20La nécessité d’un encadrement communautaire stable : Ces enjeux relatifs au développement du logement social dans l’Union européenne ne pourront pleinement être assumés et relevés par les entreprises de logement social, par les autorités publiques compétentes et par les ménages bénéficiaires que s’ils peuvent s’appuyer sur un cadre communautaire stable et incitatif fondé sur la reconnaissance explicite du développement du logement social comme compo- sante à part entière de l’intérêt de la Communauté. Cet encadrement communautaire stable devra veiller non seulement à ne pas entraver le développement du logement social, et notamment sa capacité d’adaptation à une demande sociale en pleine évolution qualitative et quantitative, mais à le promouvoir en lui apportant l’appui des instruments communautaires que sont la politique de cohésion, la politique énergétique, la politique de recherche…
21Le processus de modernisation du logement social dans l’Union européenne est engagé. Impulsée par la décentralisation des compétences en matière de logement et l’affirmation des autorités locales en tant qu’autorité publique de référence, cette modernisation se décline à la fois en termes d’adaptation des réponses à la commande locale, de renforcement de la gouvernance partenariale et participative et de contractualisation des rapports de mandatement entre l’entreprise de logement social et l’autorité locale compétente.

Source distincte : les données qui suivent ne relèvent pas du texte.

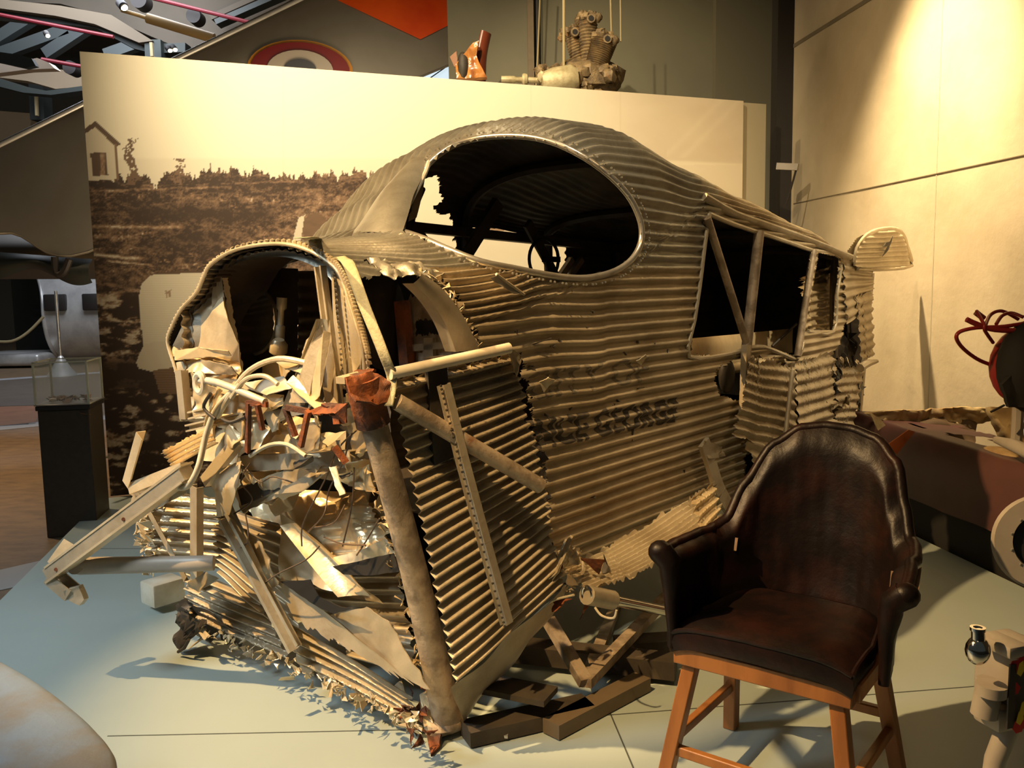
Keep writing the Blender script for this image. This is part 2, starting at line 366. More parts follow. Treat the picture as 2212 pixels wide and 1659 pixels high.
def hmask(fr_only=True):
    def f(u, v, p):
        t = -.25 + 4.5 * u; n = hnorm(t, v); px, py = proj(p)
        front = n.dot(p - CAM) < 0
        if front and v < .62:
            if inpoly(px, py, OVAL): return True
            if v < VR + .03:
                if inpoly(px, py, WIN1) or inpoly(px, py, WIN2): return True
                if inpoly(*edge_noise(px, py), HOLE) or inpoly(*edge_noise(px, py, 12), TAIL): return True
            if inpoly(*edge_noise(px, py, 14), NOSEOPEN): return True
        if v > VL and lefthole(t, p.z): return True
        if not front and v > .55 and t < 2.2 and inpoly(*edge_noise(px, py, 10), [(850, 520), (880, 430), (915, 385), (950, 375), (952, 420), (940, 455), (978, 470), (984, 545), (900, 530)]): return True
        if v > VL - .1 and t < .95 + .12 * noise.noise(V((v * 30, 2, 1))) and p.z > 1.15 + .1 * noise.noise(V((t * 7, 2, 5))): 
            if t > .25: return True
        if t > 4.0 + .15 * noise.noise(V((v * 14, 7, 1))) + .08 * noise.noise(V((v * 60, 7, 1))) and v < .4: return True
        if v < .01 + .015 * noise.noise(V((t * 5, 0, 3))) + .01 * noise.noise(V((t * 19, 0, 3))): return True
        if t < .02 + .04 * noise.noise(V((v * 40, 2, 2))) and (v > .80) : return True
        return False
    return f
mb = MB(); mb.grid(lambda u, v: hull(-.25 + 4.5 * u, v), 300, NV, hmask())
skin = mb.build('fuselage_skin', 'skin', wr, ang=60)
# the skin over the roof is cleaner: second material by face height
skin.data.materials.append(M['roof'])
for p in skin.data.polygons:
    c = p.center
    if c.z > 1.66 and tn(c)[0] < 1.9: p.material_index = 1
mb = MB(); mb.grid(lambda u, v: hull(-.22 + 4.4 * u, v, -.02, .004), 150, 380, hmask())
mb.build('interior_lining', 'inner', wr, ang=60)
from mathutils.bvhtree import BVHTree
full = MB(); full.grid(lambda u, v: hull0(-.25 + 4.5 * u, v), 90, 300)
bvh = BVHTree.FromPolygons(full.v, full.f)
def H(px, py, off=0):
    d = ray(px, py).normalized(); r = bvh.ray_cast(CAM, d)
    return (r[0] if r[0] else PN(px, py, 0)) - d * off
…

22Mais cette modernisation procède également d’une marchandisation croissante du logement social, par une restructuration organisationnelle, une concentration des entreprises de logement social et une décentralisation de leur gestion, une gestion patrimoniale orientée sur une valorisation des actifs face à la nécessité de générer des capitaux propres indispensables au développement de l’offre de logements sociaux.
23Cette double évolution, territorialisation/marchandisation, conduit à accentuer la précision du mandat, de la commande de l’autorité locale, à définir des contrats d’objectifs et à en évaluer concrètement la réalisation effective, à clarifier la répartition des tâches et des responsabilités et au final, à s’inscrire pleinement dans une logique de compensation d’obligations de service public clairement établies et adaptées localement.
24Cette évolution renforce la position de l’entreprise de logement social et de son produit logement social dans un ensemble plus complexe que constitue la ville, le territoire de vie et son développement. Elle intègre de nouvelles dimensions de développement territorial, d’attractivité des territoires, de rééquilibrage social de certains quartiers. Cette intégration dans un processus global de développement urbain durable, ayant pour ambition de concilier les dimensions sociales, économiques, environnementales et de gouvernance urbaine, suppose également que l’entreprise de logement social affirme ses valeurs propres et le sens de son positionnement dans ce nouveau jeu d’acteurs.
25Cette modernisation du logement social qui accompagne son développement actuel nécessite un cadre juridique stable et adapté, tant au niveau des États-membres qu’au niveau communautaire. Un cadre stable qui puisse concilier l’intérêt général des États-membres et l’intérêt de la Communauté.